All records are to be retyped faithfully and completely.

=======

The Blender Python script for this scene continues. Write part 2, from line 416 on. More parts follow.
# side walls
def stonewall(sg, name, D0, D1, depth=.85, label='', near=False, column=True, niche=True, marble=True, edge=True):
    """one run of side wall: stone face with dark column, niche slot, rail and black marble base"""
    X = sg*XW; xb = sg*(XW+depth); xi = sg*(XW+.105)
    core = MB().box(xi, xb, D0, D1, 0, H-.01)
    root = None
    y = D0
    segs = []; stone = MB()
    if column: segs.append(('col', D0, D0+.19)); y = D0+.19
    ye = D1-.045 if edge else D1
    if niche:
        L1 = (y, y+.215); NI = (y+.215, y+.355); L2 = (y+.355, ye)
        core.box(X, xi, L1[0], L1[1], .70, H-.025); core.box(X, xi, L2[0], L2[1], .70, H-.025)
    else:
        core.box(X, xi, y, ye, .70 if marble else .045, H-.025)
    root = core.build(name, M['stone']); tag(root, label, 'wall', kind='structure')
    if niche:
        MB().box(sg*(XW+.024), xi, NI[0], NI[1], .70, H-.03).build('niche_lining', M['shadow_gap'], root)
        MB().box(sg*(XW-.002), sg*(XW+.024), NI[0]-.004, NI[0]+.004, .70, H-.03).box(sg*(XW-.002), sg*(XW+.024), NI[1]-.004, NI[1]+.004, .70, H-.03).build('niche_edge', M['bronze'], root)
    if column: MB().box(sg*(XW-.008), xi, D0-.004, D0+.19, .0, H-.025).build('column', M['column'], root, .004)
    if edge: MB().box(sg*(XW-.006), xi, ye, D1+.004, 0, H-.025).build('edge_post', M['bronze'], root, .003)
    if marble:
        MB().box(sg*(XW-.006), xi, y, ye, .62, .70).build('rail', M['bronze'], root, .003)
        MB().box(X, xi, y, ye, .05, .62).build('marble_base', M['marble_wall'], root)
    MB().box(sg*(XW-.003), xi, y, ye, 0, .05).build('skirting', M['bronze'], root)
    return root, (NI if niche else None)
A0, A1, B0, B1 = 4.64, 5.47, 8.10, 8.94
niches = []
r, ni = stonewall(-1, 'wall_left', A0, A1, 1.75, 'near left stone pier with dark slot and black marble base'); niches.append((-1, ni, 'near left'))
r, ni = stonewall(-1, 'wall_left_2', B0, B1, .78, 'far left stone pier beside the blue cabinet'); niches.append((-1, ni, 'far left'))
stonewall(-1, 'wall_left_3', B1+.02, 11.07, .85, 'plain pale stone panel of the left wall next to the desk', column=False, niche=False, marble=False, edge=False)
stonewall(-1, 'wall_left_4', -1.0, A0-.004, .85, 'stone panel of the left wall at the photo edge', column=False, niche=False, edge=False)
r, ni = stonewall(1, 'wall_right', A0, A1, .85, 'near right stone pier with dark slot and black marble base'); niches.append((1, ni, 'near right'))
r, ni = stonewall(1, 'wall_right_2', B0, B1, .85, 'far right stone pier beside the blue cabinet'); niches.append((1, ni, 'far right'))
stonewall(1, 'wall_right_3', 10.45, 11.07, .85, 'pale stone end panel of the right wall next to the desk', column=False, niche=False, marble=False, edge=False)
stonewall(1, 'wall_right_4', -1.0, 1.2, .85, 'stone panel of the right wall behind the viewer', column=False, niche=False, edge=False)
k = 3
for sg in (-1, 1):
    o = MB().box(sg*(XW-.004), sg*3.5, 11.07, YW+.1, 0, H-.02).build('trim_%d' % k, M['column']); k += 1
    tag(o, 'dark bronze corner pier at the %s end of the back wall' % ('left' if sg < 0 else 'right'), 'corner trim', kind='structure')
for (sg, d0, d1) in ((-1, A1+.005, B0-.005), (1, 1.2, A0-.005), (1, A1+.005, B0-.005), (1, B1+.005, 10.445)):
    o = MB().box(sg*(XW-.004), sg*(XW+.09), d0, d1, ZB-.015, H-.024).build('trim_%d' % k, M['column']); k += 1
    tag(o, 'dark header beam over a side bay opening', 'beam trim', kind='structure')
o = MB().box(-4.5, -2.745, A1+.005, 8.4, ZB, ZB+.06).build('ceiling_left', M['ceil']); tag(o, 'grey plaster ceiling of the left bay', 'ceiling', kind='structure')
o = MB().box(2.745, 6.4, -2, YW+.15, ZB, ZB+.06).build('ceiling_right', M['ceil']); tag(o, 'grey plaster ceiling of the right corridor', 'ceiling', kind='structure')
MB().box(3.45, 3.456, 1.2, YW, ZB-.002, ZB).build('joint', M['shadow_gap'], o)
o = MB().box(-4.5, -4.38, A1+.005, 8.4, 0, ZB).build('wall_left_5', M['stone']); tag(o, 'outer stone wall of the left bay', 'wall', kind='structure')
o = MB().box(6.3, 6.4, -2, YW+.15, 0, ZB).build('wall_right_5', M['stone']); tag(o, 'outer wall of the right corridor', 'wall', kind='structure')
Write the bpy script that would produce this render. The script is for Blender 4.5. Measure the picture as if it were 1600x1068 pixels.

=======

### PROBLEM SOLUTION
The Blender Python script for this scene continues. Write part 2, from line 416 on. More parts follow.
# side walls
def stonewall(sg, name, D0, D1, depth=.85, label='', near=False, column=True, niche=True, marble=True, edge=True):
    """one run of side wall: stone face with dark column, niche slot, rail and black marble base"""
    X = sg*XW; xb = sg*(XW+depth); xi = sg*(XW+.105)
    core = MB().box(xi, xb, D0, D1, 0, H-.01)
    root = None
    y = D0
    segs = []; stone = MB()
    if column: segs.append(('col', D0, D0+.19)); y = D0+.19
    ye = D1-.045 if edge else D1
    if niche:
        L1 = (y, y+.215); NI = (y+.215, y+.355); L2 = (y+.355, ye)
        core.box(X, xi, L1[0], L1[1], .70, H-.025); core.box(X, xi, L2[0], L2[1], .70, H-.025)
    else:
        core.box(X, xi, y, ye, .70 if marble else .045, H-.025)
    root = core.build(name, M['stone']); tag(root, label, 'wall', kind='structure')
    if niche:
        MB().box(sg*(XW+.024), xi, NI[0], NI[1], .70, H-.03).build('niche_lining', M['shadow_gap'], root)
        MB().box(sg*(XW-.002), sg*(XW+.024), NI[0]-.004, NI[0]+.004, .70, H-.03).box(sg*(XW-.002), sg*(XW+.024), NI[1]-.004, NI[1]+.004, .70, H-.03).build('niche_edge', M['bronze'], root)
    if column: MB().box(sg*(XW-.008), xi, D0-.004, D0+.19, .0, H-.025).build('column', M['column'], root, .004)
    if edge: MB().box(sg*(XW-.006), xi, ye, D1+.004, 0, H-.025).build('edge_post', M['bronze'], root, .003)
    if marble:
        MB().box(sg*(XW-.006), xi, y, ye, .62, .70).build('rail', M['bronze'], root, .003)
        MB().box(X, xi, y, ye, .05, .62).build('marble_base', M['marble_wall'], root)
    MB().box(sg*(XW-.003), xi, y, ye, 0, .05).build('skirting', M['bronze'], root)
    return root, (NI if niche else None)
A0, A1, B0, B1 = 4.64, 5.47, 8.10, 8.94
niches = []
r, ni = stonewall(-1, 'wall_left', A0, A1, 1.75, 'near left stone pier with dark slot and black marble base'); niches.append((-1, ni, 'near left'))
r, ni = stonewall(-1, 'wall_left_2', B0, B1, .78, 'far left stone pier beside the blue cabinet'); niches.append((-1, ni, 'far left'))
stonewall(-1, 'wall_left_3', B1+.02, 11.07, .85, 'plain pale stone panel of the left wall next to the desk', column=False, niche=False, marble=False, edge=False)
stonewall(-1, 'wall_left_4', -1.0, A0-.004, .85, 'stone panel of the left wall at the photo edge', column=False, niche=False, edge=False)
r, ni = stonewall(1, 'wall_right', A0, A1, .85, 'near right stone pier with dark slot and black marble base'); niches.append((1, ni, 'near right'))
r, ni = stonewall(1, 'wall_right_2', B0, B1, .85, 'far right stone pier beside the blue cabinet'); niches.append((1, ni, 'far right'))
stonewall(1, 'wall_right_3', 10.45, 11.07, .85, 'pale stone end panel of the right wall next to the desk', column=False, niche=False, marble=False, edge=False)
stonewall(1, 'wall_right_4', -1.0, 1.2, .85, 'stone panel of the right wall behind the viewer', column=False, niche=False, edge=False)
k = 3
for sg in (-1, 1):
    o = MB().box(sg*(XW-.004), sg*3.5, 11.07, YW+.1, 0, H-.02).build('trim_%d' % k, M['column']); k += 1
    tag(o, 'dark bronze corner pier at the %s end of the back wall' % ('left' if sg < 0 else 'right'), 'corner trim', kind='structure')
for (sg, d0, d1) in ((-1, A1+.005, B0-.005), (1, 1.2, A0-.005), (1, A1+.005, B0-.005), (1, B1+.005, 10.445)):
    o = MB().box(sg*(XW-.004), sg*(XW+.09), d0, d1, ZB-.015, H-.024).build('trim_%d' % k, M['column']); k += 1
    tag(o, 'dark header beam over a side bay opening', 'beam trim', kind='structure')
o = MB().box(-4.5, -2.745, A1+.005, 8.4, ZB, ZB+.06).build('ceiling_left', M['ceil']); tag(o, 'grey plaster ceiling of the left bay', 'ceiling', kind='structure')
o = MB().box(2.745, 6.4, -2, YW+.15, ZB, ZB+.06).build('ceiling_right', M['ceil']); tag(o, 'grey plaster ceiling of the right corridor', 'ceiling', kind='structure')
MB().box(3.45, 3.456, 1.2, YW, ZB-.002, ZB).build('joint', M['shadow_gap'], o)
o = MB().box(-4.5, -4.38, A1+.005, 8.4, 0, ZB).build('wall_left_5', M['stone']); tag(o, 'outer stone wall of the left bay', 'wall', kind='structure')
o = MB().box(6.3, 6.4, -2, YW+.15, 0, ZB).build('wall_right_5', M['stone']); tag(o, 'outer wall of the right corridor', 'wall', kind='structure')
Write the bpy script that would produce this render. The script is for Blender 4.5. Measure the picture as if it were 1600x1068 pixels.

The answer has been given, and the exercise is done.